Most small businesses that outgrow tools like Zoho's entry-level plan or Square don't need a full NetSuite or SAP implementation. They need something flexible and customisable that they can own and evolve quickly, without months of ERP implementation or expensive consultant fees.

That's where Keel fits. It's a code-first operations platform built for teams in exactly this position — you define your own data models, automate custom billing and inventory workflows, and own the infrastructure entirely. Most teams get tailored systems running in weeks, not months, without the consultant fees that come with a traditional ERP rollout.

Conclusion

The best billing and inventory management software for small businesses depends on operational complexity. Zoho Inventory suits growing product businesses, Wave and Square work well for service-led or simple retail needs, Odoo offers maximum flexibility for technical teams, and inFlow is strong for product-focused operations.

Assess entry-level plan limits against your current transaction and SKU volume before committing. Choose tools with credible upgrade paths so the switch doesn't disrupt operations.

These tools work well early on. But upgrade paths still mean handing control to someone else's roadmap. Businesses that hit that ceiling — needing custom workflows, owned data models, and systems that evolve without months of dev work — are the ones Keel is built for.

Frequently Asked Questions

What is the best inventory management software?

For small businesses on a budget, Zoho Inventory and inFlow offer strong entry-level options. Growing businesses may need premium tools like Cin7 or NetSuite for advanced multi-location and automation features.

What is the best billing software for a small business?

Wave and Square Invoices are top options for small businesses, with Zoho Invoice also available at no cost. Key differences lie in transaction fee models: Wave charges per payment processed, whilst Square charges per transaction.

Is there software that handles both billing and inventory at no cost?

Yes. Tools like Zoho Inventory (with Zoho Invoice), Square, Odoo Community, and inFlow Inventory all offer combined billing and inventory features on entry-level or starter tiers, with varying limits on orders, users, and SKUs.

What are the main limitations of entry-level billing and inventory software?

Most entry-level plans impose restrictions across several areas:

  • Caps on monthly orders, users, warehouses, or SKUs
  • Limited automation and integration options
  • Reduced customer support compared to premium tiers

Can entry-level billing and inventory software support multiple users?

Most entry-level plans restrict access to one user.
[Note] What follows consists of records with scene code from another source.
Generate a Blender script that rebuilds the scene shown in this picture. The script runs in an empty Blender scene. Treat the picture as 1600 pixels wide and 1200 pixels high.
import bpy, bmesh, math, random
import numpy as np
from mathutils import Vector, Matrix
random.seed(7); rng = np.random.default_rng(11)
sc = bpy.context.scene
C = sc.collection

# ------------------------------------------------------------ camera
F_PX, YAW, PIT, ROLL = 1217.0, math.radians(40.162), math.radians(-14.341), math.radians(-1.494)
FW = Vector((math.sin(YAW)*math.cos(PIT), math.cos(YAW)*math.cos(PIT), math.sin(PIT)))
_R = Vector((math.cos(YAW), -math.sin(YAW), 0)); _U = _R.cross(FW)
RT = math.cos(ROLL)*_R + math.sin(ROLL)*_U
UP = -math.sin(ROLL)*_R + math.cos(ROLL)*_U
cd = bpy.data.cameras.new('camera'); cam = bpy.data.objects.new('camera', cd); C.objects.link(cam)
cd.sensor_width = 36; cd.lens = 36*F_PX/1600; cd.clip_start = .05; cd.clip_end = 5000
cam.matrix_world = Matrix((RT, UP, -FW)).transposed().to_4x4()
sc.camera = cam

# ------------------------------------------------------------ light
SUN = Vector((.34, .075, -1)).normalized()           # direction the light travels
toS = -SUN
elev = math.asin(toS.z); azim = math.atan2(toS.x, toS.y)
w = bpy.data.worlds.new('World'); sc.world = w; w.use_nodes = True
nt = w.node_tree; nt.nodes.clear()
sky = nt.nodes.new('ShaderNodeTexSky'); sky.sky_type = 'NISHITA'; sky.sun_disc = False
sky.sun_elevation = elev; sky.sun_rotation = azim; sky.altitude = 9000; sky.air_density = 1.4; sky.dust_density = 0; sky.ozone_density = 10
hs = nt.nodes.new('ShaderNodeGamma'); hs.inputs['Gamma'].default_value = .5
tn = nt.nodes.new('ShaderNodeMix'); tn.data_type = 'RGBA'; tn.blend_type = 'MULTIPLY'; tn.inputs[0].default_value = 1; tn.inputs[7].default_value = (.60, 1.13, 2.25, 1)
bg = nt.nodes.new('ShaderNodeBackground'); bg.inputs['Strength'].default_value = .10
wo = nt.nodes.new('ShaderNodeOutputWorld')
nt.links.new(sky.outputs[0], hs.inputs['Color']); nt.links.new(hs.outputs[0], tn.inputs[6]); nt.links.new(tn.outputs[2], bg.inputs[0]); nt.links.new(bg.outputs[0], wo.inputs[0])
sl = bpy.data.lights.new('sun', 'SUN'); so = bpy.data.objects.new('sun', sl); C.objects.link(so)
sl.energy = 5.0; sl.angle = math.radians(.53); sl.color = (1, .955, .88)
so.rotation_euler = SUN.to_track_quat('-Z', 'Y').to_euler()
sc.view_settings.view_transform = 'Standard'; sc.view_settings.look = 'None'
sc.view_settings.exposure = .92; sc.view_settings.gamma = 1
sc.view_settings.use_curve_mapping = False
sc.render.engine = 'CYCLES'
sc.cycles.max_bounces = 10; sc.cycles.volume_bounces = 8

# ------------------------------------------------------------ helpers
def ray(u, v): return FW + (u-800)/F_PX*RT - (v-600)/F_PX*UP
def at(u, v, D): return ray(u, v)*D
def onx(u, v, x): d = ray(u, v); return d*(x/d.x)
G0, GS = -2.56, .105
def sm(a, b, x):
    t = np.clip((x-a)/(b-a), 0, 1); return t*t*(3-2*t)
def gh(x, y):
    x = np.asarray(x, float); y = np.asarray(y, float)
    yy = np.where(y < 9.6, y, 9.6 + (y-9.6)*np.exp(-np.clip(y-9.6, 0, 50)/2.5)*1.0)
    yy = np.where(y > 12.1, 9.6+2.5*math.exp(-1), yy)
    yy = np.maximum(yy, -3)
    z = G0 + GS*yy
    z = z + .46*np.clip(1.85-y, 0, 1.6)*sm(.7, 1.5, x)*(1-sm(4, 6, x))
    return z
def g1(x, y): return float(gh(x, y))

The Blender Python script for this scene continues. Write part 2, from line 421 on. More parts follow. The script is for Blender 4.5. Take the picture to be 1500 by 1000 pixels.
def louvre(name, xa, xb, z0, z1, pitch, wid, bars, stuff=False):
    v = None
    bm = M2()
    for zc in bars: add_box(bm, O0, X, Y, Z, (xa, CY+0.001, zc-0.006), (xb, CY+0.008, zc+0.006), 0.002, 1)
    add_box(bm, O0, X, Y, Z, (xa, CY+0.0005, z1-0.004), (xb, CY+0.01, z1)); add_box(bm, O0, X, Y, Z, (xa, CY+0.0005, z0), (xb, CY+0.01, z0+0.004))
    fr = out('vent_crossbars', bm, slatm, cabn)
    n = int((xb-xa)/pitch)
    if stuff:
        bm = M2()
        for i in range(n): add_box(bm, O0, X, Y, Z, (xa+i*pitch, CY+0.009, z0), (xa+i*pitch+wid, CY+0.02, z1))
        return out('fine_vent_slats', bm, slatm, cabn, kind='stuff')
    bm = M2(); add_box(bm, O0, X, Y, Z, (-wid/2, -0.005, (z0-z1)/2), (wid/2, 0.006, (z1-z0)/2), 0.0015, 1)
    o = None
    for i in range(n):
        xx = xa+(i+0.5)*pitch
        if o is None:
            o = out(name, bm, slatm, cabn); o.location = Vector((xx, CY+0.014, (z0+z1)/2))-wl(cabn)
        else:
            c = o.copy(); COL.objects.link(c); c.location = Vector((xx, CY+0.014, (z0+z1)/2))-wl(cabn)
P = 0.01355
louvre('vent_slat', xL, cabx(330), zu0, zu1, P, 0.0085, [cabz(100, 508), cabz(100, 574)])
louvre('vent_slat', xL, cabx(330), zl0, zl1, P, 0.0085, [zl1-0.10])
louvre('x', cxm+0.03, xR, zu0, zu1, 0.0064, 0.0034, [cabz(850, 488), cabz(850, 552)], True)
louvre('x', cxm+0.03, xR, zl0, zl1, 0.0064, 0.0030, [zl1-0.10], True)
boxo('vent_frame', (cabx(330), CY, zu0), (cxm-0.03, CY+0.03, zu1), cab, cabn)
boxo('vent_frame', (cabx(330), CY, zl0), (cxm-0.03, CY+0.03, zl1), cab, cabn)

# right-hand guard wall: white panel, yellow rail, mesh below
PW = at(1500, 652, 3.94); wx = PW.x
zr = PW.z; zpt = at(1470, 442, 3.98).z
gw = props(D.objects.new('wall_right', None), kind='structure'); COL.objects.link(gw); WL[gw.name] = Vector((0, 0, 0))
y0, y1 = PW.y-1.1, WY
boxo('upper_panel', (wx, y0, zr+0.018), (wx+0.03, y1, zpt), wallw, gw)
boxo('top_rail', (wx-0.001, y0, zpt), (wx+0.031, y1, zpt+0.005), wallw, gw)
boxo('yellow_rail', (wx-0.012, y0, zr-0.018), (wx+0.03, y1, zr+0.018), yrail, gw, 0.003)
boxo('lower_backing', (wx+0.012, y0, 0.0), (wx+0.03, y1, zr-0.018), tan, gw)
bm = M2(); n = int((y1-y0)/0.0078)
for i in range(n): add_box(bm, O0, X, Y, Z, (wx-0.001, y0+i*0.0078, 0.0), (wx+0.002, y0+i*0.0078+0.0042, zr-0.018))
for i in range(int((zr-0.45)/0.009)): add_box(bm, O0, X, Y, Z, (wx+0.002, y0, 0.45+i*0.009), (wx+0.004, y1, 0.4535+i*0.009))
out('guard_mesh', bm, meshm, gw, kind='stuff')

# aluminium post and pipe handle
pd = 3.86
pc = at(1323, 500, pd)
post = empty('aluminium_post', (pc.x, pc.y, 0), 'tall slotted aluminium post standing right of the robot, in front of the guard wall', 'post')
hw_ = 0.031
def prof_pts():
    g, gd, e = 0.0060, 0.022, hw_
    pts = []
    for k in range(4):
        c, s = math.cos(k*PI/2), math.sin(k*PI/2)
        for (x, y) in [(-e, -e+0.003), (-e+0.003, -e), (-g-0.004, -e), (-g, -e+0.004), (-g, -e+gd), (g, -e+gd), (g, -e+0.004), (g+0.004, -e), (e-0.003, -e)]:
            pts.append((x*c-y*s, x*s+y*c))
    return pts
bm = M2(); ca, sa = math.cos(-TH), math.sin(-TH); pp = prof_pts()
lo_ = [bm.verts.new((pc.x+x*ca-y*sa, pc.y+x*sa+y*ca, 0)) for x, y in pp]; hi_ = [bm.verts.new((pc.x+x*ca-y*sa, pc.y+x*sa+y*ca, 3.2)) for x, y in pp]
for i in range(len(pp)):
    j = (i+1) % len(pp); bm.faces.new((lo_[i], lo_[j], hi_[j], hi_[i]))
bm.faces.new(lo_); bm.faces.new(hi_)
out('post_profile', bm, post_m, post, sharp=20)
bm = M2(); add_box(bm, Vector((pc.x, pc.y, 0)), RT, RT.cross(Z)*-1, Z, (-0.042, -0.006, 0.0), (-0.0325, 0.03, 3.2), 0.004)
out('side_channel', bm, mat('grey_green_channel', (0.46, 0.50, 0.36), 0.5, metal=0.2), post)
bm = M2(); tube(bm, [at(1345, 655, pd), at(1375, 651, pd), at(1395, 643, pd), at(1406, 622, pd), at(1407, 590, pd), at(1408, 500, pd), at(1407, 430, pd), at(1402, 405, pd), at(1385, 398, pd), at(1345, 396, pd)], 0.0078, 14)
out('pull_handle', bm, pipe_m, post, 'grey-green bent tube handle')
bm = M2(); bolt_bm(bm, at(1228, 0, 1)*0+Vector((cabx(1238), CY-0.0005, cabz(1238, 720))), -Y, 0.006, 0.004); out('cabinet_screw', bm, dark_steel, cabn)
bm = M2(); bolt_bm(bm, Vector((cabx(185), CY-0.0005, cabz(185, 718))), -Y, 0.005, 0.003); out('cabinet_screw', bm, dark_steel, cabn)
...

Zoho's entry-level plan, for example, is single-user. Multi-user access typically requires a premium upgrade, making it an important evaluation factor for teams.

When should a small business upgrade their billing and inventory software?

Consider upgrading when you consistently hit entry-level plan limits or need multi-user and multi-location support. It's also worth switching if manual workarounds are taking more time than a premium plan would cost.